Sul21: E foi proposta uma retomada na reunião?

ZVC: Acho que isso pode e deve ser retomado. Mas não diretamente por mim. Naquela época, tinha mais tempo. Hoje tenho 52 anos, trabalho no Rio, moro aqui e minha vida é um rolo. E tenho dois espetáculos ativos: Os Homens de Perto I e II.

Sul21: E provavelmente criarás outro logo…

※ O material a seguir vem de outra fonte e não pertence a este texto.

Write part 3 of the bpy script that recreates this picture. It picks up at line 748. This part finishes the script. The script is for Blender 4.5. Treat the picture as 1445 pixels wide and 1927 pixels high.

ZVC: Sim! Este ano quero fazer um monólogo do Tchékhov, Os Malefícios do Tabaco, um troço genial, um texto pequeno que já tenho quase decorado. Estou namorando uns diretores aí para montar… Esse ano isso tem que sair da gaveta. Na verdade, eu gostaria de sair um pouco da linguagem do teatro de revista que fazemos em Os Homens de Perto, que é muito divertido, mas pouco profundo. O teatro de revista sem vedete é um gênero válido do qual eu me orgulho muito de fazer, mas gostaria de fazer também outro tipo de teatro. Afinal, o Julio Conte me convenceu e mostrou com Um negócio chamado família que eu poderia fazer drama. Eu gostei e sou muito grato a ele. Ele mostrou a mim que eu era um ator, não só um humorista. Não estou diminuindo os humoristas, mas ele me mostrou que eu podia me aventurar. Fazer algo dramático. O drama diverte internamente o ator, é isso.